SIF vs Arbitrage Funds
Structured Investment Funds (SIFs) are emerging as a new category in India’s mutual fund landscape, positioned as a next-generation solution for investors seeking better returns without taking on significant equity risk.
Offering equity-like tax treatment and hedged exposure , Hybrid SIFs are being compared to arbitrage funds, which have long been the preferred low-risk option in mutual funds. But can SIFs truly outperform arbitrage funds while remaining low-risk?
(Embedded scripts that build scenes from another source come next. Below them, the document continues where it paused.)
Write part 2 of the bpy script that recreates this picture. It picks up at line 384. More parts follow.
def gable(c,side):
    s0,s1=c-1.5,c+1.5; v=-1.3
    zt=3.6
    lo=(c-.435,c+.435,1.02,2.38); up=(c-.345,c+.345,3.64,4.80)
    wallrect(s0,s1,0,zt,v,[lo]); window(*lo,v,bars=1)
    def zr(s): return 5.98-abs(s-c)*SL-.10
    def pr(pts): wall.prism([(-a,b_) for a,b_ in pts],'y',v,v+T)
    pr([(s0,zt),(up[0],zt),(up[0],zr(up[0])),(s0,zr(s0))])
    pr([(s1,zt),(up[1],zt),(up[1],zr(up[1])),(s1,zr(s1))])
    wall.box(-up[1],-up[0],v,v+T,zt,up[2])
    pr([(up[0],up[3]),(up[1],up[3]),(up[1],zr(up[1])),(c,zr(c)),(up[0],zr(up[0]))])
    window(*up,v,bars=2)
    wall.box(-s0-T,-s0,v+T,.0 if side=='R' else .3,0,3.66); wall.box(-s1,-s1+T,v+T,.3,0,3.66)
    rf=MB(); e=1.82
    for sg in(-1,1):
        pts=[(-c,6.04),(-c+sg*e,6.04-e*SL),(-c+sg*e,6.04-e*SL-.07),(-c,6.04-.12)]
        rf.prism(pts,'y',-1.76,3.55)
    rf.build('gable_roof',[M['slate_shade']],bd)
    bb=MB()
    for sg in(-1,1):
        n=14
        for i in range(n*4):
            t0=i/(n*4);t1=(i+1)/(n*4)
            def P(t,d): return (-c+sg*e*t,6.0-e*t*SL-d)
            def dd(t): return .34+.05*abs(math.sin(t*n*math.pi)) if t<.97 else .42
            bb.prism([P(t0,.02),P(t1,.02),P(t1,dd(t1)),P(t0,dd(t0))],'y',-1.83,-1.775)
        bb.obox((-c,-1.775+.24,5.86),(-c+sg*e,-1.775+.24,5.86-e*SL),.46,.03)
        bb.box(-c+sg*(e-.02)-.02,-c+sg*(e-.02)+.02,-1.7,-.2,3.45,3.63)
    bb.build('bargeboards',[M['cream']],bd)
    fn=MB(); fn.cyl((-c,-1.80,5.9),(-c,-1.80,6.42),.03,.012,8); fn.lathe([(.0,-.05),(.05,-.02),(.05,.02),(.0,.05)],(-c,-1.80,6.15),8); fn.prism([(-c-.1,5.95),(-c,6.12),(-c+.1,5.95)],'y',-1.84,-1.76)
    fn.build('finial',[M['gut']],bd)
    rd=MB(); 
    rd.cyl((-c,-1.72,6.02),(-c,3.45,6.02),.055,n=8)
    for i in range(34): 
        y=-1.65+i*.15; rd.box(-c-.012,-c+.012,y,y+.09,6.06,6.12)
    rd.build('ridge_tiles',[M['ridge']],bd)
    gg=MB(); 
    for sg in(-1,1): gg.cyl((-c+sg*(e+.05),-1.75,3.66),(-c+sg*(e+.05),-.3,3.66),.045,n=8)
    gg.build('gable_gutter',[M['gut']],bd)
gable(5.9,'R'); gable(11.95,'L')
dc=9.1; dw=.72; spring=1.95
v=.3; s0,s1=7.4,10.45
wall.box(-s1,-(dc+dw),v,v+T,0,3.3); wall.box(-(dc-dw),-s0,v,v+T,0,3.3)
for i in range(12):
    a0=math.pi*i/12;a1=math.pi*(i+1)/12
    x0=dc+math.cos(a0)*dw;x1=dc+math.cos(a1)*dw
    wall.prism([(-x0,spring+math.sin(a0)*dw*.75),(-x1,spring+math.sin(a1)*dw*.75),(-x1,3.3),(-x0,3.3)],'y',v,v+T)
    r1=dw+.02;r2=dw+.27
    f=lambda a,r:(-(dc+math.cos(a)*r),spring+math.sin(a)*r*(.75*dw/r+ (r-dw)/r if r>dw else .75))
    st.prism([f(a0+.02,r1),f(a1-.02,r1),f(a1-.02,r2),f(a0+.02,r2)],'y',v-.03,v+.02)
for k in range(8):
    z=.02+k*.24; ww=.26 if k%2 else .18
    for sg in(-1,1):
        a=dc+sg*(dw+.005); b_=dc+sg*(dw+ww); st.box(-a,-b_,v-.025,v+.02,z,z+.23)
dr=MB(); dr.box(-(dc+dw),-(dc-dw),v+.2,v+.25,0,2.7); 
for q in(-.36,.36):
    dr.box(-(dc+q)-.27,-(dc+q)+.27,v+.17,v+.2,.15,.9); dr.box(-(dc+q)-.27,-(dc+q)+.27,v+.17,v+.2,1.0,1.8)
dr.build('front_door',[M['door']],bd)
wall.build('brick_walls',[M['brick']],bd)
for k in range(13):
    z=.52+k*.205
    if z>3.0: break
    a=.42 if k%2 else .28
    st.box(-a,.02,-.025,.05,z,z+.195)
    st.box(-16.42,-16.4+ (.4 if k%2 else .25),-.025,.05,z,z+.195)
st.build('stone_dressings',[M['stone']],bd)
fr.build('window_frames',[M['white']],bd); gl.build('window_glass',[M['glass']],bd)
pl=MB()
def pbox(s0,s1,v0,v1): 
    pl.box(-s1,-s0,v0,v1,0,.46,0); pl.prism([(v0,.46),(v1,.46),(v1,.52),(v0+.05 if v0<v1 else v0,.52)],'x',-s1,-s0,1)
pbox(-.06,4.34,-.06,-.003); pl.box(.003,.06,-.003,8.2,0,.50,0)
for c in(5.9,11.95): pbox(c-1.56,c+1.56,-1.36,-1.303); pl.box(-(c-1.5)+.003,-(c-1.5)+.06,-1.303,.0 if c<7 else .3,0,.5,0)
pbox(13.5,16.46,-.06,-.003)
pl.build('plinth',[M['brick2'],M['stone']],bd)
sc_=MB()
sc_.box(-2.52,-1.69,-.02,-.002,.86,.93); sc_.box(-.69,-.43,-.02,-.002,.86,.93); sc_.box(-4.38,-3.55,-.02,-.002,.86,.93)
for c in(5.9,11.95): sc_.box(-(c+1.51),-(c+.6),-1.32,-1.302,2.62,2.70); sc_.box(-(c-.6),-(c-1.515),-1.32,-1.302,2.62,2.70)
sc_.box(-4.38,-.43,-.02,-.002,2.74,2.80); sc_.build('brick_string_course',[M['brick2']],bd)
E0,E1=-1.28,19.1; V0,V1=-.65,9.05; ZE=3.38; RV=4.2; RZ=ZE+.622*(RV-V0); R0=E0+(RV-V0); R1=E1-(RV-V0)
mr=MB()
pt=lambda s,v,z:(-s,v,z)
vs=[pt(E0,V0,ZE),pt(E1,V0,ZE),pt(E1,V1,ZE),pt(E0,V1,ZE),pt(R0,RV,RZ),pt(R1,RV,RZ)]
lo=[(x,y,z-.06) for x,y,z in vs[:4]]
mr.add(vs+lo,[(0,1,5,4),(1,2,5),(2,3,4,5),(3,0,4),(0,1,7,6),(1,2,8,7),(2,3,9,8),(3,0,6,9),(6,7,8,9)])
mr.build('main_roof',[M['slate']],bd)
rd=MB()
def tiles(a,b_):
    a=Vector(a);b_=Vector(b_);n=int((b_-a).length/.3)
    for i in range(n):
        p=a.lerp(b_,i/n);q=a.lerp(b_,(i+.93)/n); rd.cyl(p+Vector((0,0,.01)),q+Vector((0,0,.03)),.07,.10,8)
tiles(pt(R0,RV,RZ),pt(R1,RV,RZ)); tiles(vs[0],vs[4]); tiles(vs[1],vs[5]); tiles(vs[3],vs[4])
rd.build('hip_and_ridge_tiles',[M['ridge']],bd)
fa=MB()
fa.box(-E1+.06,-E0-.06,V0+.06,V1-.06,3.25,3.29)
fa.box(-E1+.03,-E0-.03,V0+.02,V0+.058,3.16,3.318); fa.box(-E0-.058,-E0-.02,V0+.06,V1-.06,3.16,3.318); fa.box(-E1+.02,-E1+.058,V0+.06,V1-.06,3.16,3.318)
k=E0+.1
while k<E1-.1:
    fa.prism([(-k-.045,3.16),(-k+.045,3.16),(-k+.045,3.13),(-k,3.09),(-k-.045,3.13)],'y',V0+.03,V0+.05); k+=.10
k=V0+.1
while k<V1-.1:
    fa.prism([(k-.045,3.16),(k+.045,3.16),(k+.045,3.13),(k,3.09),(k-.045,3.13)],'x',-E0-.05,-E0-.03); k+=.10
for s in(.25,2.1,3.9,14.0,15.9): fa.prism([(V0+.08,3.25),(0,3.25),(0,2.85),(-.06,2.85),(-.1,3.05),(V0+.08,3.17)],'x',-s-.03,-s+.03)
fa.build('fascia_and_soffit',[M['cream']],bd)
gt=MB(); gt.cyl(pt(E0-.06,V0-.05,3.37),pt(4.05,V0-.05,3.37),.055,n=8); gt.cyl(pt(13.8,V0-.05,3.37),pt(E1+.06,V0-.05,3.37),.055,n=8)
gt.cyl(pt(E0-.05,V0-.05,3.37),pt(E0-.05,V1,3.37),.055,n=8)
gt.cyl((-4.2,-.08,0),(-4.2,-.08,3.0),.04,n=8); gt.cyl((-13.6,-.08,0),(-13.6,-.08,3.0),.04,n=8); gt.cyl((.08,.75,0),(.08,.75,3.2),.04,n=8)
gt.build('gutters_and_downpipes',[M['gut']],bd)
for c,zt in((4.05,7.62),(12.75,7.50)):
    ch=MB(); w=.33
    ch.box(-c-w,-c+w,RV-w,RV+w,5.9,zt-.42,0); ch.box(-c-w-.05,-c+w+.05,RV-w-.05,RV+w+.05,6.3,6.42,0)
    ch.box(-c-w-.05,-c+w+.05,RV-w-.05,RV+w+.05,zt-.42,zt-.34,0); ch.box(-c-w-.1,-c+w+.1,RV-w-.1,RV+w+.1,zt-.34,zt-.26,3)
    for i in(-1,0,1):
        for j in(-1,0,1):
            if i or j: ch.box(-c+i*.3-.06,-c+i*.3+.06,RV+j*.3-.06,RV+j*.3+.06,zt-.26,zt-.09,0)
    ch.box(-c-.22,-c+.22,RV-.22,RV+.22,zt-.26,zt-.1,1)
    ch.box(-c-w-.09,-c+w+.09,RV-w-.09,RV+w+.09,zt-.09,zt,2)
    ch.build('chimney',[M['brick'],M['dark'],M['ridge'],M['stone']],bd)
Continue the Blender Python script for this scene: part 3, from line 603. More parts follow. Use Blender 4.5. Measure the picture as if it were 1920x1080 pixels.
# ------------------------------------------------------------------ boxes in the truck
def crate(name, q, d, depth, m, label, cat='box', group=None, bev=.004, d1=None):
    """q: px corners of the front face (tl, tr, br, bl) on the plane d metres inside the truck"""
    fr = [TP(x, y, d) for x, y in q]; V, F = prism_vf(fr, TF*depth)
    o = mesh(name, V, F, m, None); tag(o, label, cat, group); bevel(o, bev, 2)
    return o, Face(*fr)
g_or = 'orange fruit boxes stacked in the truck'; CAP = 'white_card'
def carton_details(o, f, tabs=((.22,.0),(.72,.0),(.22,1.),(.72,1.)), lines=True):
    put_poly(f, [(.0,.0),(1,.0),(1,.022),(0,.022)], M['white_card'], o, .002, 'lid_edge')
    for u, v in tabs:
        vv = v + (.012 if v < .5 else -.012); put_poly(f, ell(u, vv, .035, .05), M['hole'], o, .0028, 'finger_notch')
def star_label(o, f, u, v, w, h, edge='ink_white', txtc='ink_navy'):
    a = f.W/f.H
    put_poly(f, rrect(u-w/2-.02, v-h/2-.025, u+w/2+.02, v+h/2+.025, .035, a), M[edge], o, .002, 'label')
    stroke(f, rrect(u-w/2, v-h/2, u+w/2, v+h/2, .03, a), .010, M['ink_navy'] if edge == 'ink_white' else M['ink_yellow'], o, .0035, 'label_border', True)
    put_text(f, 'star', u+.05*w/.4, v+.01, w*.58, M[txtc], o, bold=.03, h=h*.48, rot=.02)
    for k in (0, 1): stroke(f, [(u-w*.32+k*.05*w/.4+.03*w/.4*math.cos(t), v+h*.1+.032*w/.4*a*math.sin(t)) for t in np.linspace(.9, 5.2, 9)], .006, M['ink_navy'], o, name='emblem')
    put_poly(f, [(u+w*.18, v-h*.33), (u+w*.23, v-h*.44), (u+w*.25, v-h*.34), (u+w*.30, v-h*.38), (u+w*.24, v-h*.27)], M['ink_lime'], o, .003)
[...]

This question was at the centre of a recent panel discussion titled “The SIF Challenge: Product, Potential and Purpose” at Moneycontrol Mutual Fund Summit 2025 with D P Singh, Deputy Managing Director & Joint CEO at SBI Mutual Fund, and Sandeep Tandon, Founder & CIO of Quant Group.
SIF strategy: Equity taxation, lower risk
Designed for sophisticated investors, SIFs provide enhanced portfolio flexibility through strategies such as long–short positions with a minimum investment requirement of Rs 10 lakh and regulatory oversight under SEBI’s mutual fund framework. “We will not keep naked positions more than 10% of the fund,” said Singh. “We are aiming for arbitrage-plus kind of returns initially, and as we gain experience, we will improve performance.”
Contrary to the perception that derivatives are risky, panelists clarified that SIFs use derivatives only for hedging, not speculation.
“Derivatives are misunderstood. They are not instruments of destruction; they are risk control tools,” said Tandon. “SEBI clearly restricts leverage, which ensures disciplined exposure. In next 10 years see it as 40-50 % of the active equity mutual fund.”
Return expectations: Arbitrage-plus performance
Story continues below Advertisement
Arbitrage funds currently deliver 5-6% returns, slightly higher than liquid funds but limited by market spreads. SIFs aim to enhance returns while managing volatility.
“If we are able to give 100 to 200 basis points more than any fixed coupon product, that makes it a good fund,” said Singh.
That combination of low risk with equity taxation makes SIFs appealing to investors seeking predictable outcomes.
Will SIFs replace arbitrage funds?
Despite higher return potential, the panel made it clear that SIFs will not make arbitrage funds obsolete.
“No, this will not kill arbitrage funds,” Singh clarified. “Arbitrage funds give 5–6% today. SIF is designed to give arbitrage-plus returns with equity tax efficiency. Both categories can coexist.”
Arbitrage funds will continue to cater to short-term liquidity seekers, whereas SIFs are meant for disciplined investors with a medium to long-term horizon.
“We already see 20–25% new investors coming through SIFs,” Singh said. “These are people who lost money in direct derivatives and now want risk-managed exposure.”
With disciplined risk control, consistent return potential and equity taxation, SIFs could emerge as a strong alternative to arbitrage funds for conservative investors.